Находясь под запрещением, принялся за составление «Челобитной», которая была окончена в конце 1665 года. Узнав о её существовании на допросе благовещенского диакона Федора Иванова, правительство озаботилось её конфискацией, со всеми подготовленными списками, и поручило написать на неё опровержение газскому митр. Паисию Лигариду и Симеону Полоцкому. Первый, как незнакомый со славянским языком, читал её, вероятно, только в латинском переводе Симеона Полоцкого и составил против неё 31 «отражение». В свою очередь и Симеон, несомненно, руководствуясь «отражениями», написал «Жезл Правления», где рассматриваются взгляды Никиты в 30 «возобличениях». Мнение Симеона было всецело принято Собором 1666 года, на котором была прочитана, в присутствии самого автора, «Челобитная», с возражениями на неё, и сделаны попытки к вразумлению Никиты. Последний не только остался непреклонным, но в бранных словах уличал архиереев в невежестве. Тогда было решено предать Никиту отлучению от Церкви и заточить в темницу Угрешского Николаевского монастыря.
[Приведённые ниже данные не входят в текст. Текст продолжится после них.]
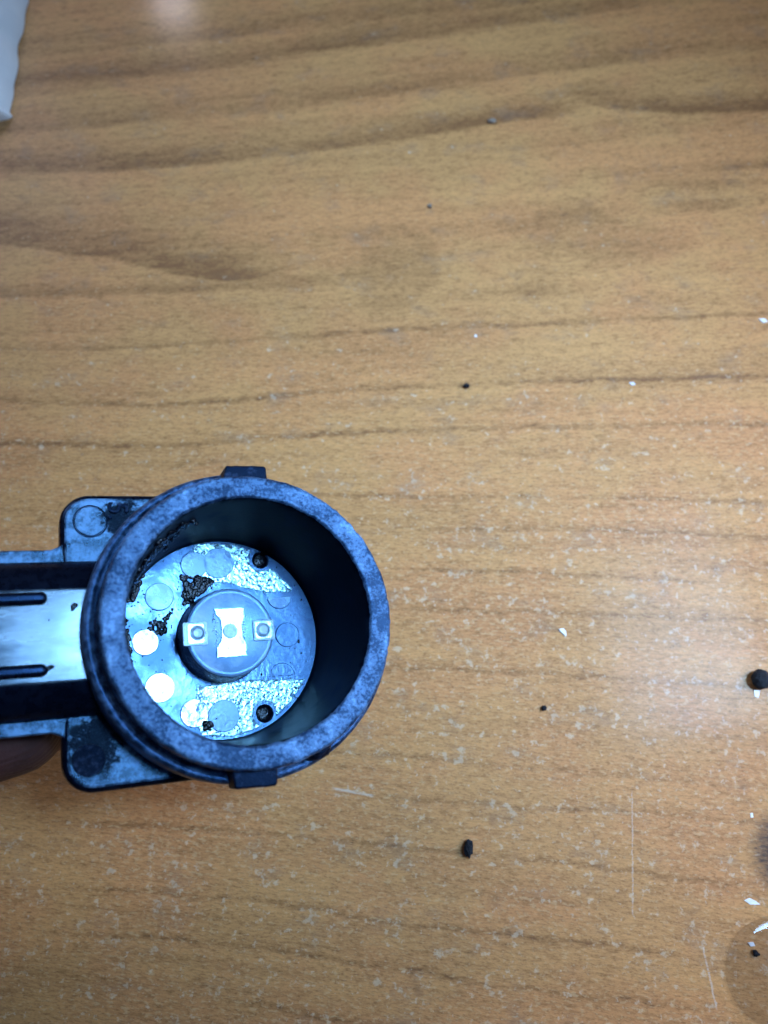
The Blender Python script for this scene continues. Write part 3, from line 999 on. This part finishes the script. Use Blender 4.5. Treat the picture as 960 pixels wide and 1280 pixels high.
tag(drop, 'clear water drop with glints in the lower right corner', 'water drop')
crumb('rubber_crumb', 'black speck sitting in the water drop', 50.4, -24.4, .5, .35, .3, CRUMB, 'crumb', 'black crumbs on the table', 6.0, -.4, .5)
chip('tiny white speck next to the black speck in the drop', 50.0, -23.3, [(-.5, .2), (-.2, -.3), (.5, -.2), (.3, .3)], .2, 9)

# crumpled white paper, upper left
PAPER = plastic('white_paper', (.84, .86, .88), (.90, .91, .92), .08, .4, .6, (.5, .6), .3, .3, .25, .4, (1, 1, 1))
bm = bmesh.new()
NXp, NYp = 60, 90
W, Hh = 64.0, 90.0
gridv = []
for i in range(NXp + 1):
    row = []
    for j in range(NYp + 1):
        u, v = i / NXp, j / NYp
        x, y = -W + W * u, Hh * v
        # lower right corner cut at a slant, soft bulging edges
        edge = min(1 - u, v + .05 * (1 - u)) * 12
        hgt = 9.0 * (1 - math.exp(-max(edge, 0) * 1.6))
        q = Vector((x * .05, y * .05, 1))
        hgt *= .85 + .25 * noise.noise(q)
        hgt += (abs(noise.noise(q * 2.3)) * 3.0 + abs(noise.noise(q * 5.1)) * 1.2 - .8) * min(1, edge)
        if v < .09:
            y += (1 - v / .09) * max(0, (u - .75)) * 26 * 1.0
        row.append(bm.verts.new(((x + noise.noise(q * 3) * 1.2) * MM, (y + noise.noise(q * 3 + Vector((5, 5, 5))) * 1.2) * MM, max(hgt, .15) * MM)))
    gridv.append(row)
for i in range(NXp):
    for j in range(NYp):
        bm.faces.new((gridv[i][j], gridv[i + 1][j], gridv[i + 1][j + 1], gridv[i][j + 1]))
be = [e for e in bm.edges if e.is_boundary]
ex = bmesh.ops.extrude_edge_only(bm, edges=be)
for v in ex['geom']:
    if isinstance(v, bmesh.types.BMVert):
        v.co.z = .05 * MM
bmesh.ops.contextual_create(bm, geom=[e for e in bm.edges if e.is_boundary])
paper = from_bm('crumpled_paper', bm, PAPER)
paper.location = (-69.2 * MM, 107.5 * MM, 0)
tag(paper, 'crumpled white paper in the upper left corner', 'paper')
В челобитных к государю и к Собору, просил о прощении и 26 августа 1667 года, по приказу царя, был освобождён и привезён в Москву, без возвращения сана. С тех пор до 1682 года о нём ничего не известно. В том году сторонники старого обряда, по смерти Феодора Алексеевича, задумали, опираясь на стрельцов, восстановить «древлее благочестие». Главный агитатор в пользу восстания князь Хованский избрал Никиту, который добился назначения «прений о вере» в Грановитой Палате, в присутствии царственных особ. На прениях, проходиших 5 июля и ведшихся «раскольниками» с большим ожесточением, не пришли ни к какому результату. Выйдя из Грановитой палаты, Никита и другие громко провозглашали свою победу. Царевна Софья на следующее утро приказала схватить их: Никита был казнён на Лобном месте (ему отсекли голову), а его соратники разосланы по монастырям, откуда некоторым удалось бежать.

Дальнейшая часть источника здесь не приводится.